His log blacksmith shop had open windows and a door, inside a big anvil where he fashioned plow points and made stuff of hammered iron. You can see similar activity at John C.  Campbell Folk School.

Challenge for blacksmith

One day, a clever little man, short in size but devious, came to the shop with a challenge.

“Big Henry, listen to me,” he said. “You and I are going to pick up your blacksmith shop off the ground. Here’s how we’re going to do it.”

There was a long hardwood pole lying on the ground in the shop yard, probably destined to be made into a wagon tongue.  They placed it in one of the windows – half extending into the darkened shop, half protruding into the open yard.

“You stand out in the yard and pick up on that end,” the small shyster said.  “I will be inside picking up on that end, and together we’ll lift the shop.”

When the little man inside yelled to start, then Big Henry came up with his end of the pole – and the side of the shop came up off the ground.

And the little man came running out, shouting and cheering.

For he hadn’t lifted at all.  He had merely placed his end of the pole on top of the big anvil, and the giant’s strength did the rest.

Civil War massacre

During the latter years of the Civil War, a Yankee patrol fully equipped, uniformed and fully armed, rode into the countryside where Big Henry and his neighbors resided.

Not long thereafter, folks noticed there were five new graves lying side by side in an open field there by the public road.

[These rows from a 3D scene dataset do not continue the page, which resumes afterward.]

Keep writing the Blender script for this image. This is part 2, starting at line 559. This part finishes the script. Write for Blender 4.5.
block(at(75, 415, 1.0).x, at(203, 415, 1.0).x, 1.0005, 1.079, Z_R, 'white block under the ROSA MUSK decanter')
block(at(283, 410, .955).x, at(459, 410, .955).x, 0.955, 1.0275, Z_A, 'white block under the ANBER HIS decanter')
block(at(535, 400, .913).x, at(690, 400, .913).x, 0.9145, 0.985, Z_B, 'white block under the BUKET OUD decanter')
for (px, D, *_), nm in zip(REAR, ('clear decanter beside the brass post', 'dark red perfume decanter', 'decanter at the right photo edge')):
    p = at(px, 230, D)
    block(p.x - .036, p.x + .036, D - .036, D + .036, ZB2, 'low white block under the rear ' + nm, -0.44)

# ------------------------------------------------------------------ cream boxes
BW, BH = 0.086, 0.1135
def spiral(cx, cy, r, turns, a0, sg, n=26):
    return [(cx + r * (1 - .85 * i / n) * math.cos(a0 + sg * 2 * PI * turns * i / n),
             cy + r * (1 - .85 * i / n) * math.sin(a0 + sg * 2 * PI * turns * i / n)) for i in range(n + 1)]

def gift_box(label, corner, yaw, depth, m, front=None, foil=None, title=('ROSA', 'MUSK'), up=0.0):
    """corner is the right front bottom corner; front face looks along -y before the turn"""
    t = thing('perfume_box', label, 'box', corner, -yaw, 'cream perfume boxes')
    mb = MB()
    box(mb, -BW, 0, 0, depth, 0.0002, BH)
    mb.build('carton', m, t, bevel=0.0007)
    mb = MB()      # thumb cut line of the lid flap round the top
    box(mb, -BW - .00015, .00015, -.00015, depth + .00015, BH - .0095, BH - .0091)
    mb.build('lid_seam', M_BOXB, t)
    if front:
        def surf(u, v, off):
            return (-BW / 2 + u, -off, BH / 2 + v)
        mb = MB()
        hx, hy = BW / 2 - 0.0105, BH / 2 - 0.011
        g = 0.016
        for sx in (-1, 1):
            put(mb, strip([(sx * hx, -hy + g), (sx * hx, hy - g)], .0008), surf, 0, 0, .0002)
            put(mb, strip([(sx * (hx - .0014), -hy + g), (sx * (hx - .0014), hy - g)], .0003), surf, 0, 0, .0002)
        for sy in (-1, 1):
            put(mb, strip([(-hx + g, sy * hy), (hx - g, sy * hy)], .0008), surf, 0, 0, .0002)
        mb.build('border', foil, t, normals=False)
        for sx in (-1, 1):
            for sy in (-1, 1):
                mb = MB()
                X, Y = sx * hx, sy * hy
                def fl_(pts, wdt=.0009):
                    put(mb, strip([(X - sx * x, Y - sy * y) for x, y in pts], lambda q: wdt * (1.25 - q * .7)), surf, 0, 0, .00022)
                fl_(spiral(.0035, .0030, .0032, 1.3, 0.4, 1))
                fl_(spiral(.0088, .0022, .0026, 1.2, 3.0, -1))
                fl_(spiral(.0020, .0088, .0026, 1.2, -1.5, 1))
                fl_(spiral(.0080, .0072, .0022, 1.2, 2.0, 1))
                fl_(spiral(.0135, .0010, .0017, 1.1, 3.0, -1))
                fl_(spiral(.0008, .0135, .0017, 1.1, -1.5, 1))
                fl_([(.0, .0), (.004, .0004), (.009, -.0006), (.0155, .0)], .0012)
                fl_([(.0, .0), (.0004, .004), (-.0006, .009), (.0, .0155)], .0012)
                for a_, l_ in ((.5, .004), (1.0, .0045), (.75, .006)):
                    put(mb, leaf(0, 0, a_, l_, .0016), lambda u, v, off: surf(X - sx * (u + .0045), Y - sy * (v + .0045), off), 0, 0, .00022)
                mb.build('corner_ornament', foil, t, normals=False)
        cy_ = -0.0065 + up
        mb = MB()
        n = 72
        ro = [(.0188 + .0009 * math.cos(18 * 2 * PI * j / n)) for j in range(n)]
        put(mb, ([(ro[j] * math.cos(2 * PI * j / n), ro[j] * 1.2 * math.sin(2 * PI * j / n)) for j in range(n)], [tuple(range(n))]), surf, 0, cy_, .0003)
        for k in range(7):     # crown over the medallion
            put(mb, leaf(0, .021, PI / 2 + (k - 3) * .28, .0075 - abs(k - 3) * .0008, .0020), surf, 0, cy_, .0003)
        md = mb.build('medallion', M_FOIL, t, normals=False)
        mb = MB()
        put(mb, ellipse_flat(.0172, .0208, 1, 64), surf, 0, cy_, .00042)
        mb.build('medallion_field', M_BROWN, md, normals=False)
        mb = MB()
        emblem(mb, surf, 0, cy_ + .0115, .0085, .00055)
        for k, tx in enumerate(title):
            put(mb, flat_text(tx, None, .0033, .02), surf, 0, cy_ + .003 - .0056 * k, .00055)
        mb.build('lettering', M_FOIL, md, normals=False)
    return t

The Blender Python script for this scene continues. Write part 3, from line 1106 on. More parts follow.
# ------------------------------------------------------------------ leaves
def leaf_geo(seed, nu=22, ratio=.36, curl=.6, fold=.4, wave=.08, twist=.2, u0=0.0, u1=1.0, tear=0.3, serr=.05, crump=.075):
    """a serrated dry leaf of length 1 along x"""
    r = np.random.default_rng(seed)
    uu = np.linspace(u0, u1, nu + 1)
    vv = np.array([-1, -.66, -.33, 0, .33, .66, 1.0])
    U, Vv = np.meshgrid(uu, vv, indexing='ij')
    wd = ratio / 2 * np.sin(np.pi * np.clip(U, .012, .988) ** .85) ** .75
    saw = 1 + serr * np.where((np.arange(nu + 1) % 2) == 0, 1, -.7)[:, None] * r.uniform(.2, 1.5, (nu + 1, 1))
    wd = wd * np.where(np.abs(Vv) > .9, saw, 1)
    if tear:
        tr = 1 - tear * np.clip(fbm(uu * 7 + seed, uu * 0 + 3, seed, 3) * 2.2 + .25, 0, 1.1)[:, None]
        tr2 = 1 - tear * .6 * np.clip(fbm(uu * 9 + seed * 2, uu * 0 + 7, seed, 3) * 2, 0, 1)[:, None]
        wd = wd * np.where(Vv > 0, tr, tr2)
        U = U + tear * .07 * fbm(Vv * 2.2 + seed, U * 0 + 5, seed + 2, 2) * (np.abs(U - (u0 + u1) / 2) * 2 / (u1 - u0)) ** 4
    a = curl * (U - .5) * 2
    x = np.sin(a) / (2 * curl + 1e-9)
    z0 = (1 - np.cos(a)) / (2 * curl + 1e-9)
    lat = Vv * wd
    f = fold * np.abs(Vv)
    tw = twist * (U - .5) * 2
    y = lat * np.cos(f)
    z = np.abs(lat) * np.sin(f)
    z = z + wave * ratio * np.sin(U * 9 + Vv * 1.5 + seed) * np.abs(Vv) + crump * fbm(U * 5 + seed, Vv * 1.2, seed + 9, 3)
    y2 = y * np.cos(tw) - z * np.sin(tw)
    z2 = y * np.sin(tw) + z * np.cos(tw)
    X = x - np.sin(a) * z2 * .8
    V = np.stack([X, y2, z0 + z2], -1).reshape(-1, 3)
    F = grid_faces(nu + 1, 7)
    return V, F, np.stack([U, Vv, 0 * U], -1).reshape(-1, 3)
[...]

So when I sat down some 20 years ago to write my novel Coosa Flyer, the lost federal soldiers and the legendary strong man were facts woven into the fiction. Now you know.

But you didn’t know that I went to the little country high school with one of Big Henry’s descendants

Dealing with a bully

Big Henry died about 20 years after the war, in the mid-1880s, with lots of descendants.

One of them was several years older than me but still coming to school. He was very strong and bullied several of us repeatedly. Strong as an ox and about as dumb as one, but we didn’t say that to his face.

Teacher was out of the room, I went to the pencil sharpener, and Charles Henry came up behind me and painfully flipped my ear in front of the class.

Showing his utter contempt, he turned and walked away. I hit him in the lower back with my fist as hard as I could. He laughed and walked back to his seat. Absent the next five days, he never bothered me again.

“Don’t never hit me in the kidney again,” he told me. “I been peeing blood for near a week.”

The next year he turned 21, and they told him not to come back to school anymore.